In the 15th century the New World was called simply Western Indies by the Spaniards who claimed the first right to name it in virtue of the discoveries of Columbus. In the following century Martin Waldseemuller, a German cosmographer, unaware of previous discovery, proposed the name America in honor of Amerigo Vespucci who claimed to have touched the western continent on his first voyage, 1497-98. Of the many claims to pre-Columbian discovery (Phoenicians, Basques, Celts, Norse, Italians, and Chinese), the Norse alone is accepted as historically certain. However, Ari Thorgilsson (died 1148), most trustworthy of the historians of Iceland, records evidence of occupation of Iceland by Irish monks before the arrival of the Norse, and reference is made to a land in the western ocean called Ireland the Great in the "Saga of Thorfinn Karlsefni," "Eyrbyggia Saga," and narratives of Are Marson. Adam of Bremen, in "A Description of the Northern Islands" (1075), mentions Greenland and Vinland and gives the oldest written account of Norse discovery of America. Greenland was settled by Eric the Red c.985,and the discovery of Vinland is ascribed to Leif, son of Eric, on his way back to Norway from Greenland where he had been sent by King Olaf of Norway to introduce Christianity (c.1000). The first diocese in the new world was erected at Gardar, Greenland, c.1125,and its existence is corroborated by several letters in the Vatican Library.

Columbus arrived at San Salvador (Watling Island) in 1492 and proceeded to Cuba and Haiti, discovered Jamaica in 1494, and in 1498 came to Trinidad and the mainland. Spanish exploration and conquest followed rapidly, and as Portuguese rivals disputed Spanish claims, an appeal was made by both governments to Pope Alexander VI, who in 1493 delimited two spheres of influence by a line drawn 370 leagues west of Cape Verde Islands, the western to be Spanish, the eastern Portuguese. Spain began colonization of the larger Antilles in 1493. Balboa established the continental nature of America by discovery of the Pacific in 1513. Cortes conquered Mexico in 1521, Central America was subjugated in 1524, and in 1534Peru was conquered by Pizarro. Within sixty years of discovery, all Central and South America, except Brazil, and a large part of North America belonged to Spain. Conversion of the Indians was stipulated in every royal contract with the explorers, and the Church undertook education and civilization of the Indians as soon as governmental administration was stabilized. The printing press was introduced into Mexico (c.1536) for this purpose, and Franciscans, Dominicans, and other religious orders, especially Jesuits, became the protectors as well as the teachers of the natives. The Brazilian coast was discovered by Pedro Alvarez Cabral in 1500, and the methods of Portuguese colonists, though more commercial, resembled those of Spain, but in the 17th and 18th centuries they became dangerous to Jesuit missions through their practise of enslaving the Indians.

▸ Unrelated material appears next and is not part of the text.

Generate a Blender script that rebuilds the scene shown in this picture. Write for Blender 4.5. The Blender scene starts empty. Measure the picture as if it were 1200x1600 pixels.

The first French colony was established in 1534 at the mouth of the Saint Lawrence explored by Champlain, the first permanent settlement at Quebec in 1608, and French power in Canada was strengthened by the Jesuits, who strove to win the Iroquois to Christianity and friendship with France. Connection between the Great Lakes and the Mississippi was established in the 17th century by Marquette and Joliet. The French also colonized Louisiana, the Mississippi Valley explored by La Salle, some of the Lesser Antilles, and Guiana in South America, but their undertakings were on a smaller scale than the Spanish and less actively supported by the government.

The English flag was brought to America in 1491 by John Cabot, a Venetian navigator commissioned by King Henry VII, who landed near Cape Breton. In 1584,1601 settlements were made in North Carolina and Virginia under the patronage of the crown, and later by the Puritans in New England, and by Catholics in Maryland. The English were superior to the French in organization and displayed more individual enterprise and commercial tendency than the Spanish. Dutch and Swedish migrations followed, and in 1613 the colony of New Netherlands was founded, extending from Long Island up the Hudson River Valley. The colony of New Sweden, founded in 1638 on the shores of Delaware Bay, was ceded to the Dutch in 1655, and in 1664Dutch possessions passed to the English. Unfortunately those in authority did not always encourage the civilization of the Indians but too often regarded them as obstacles to be removed.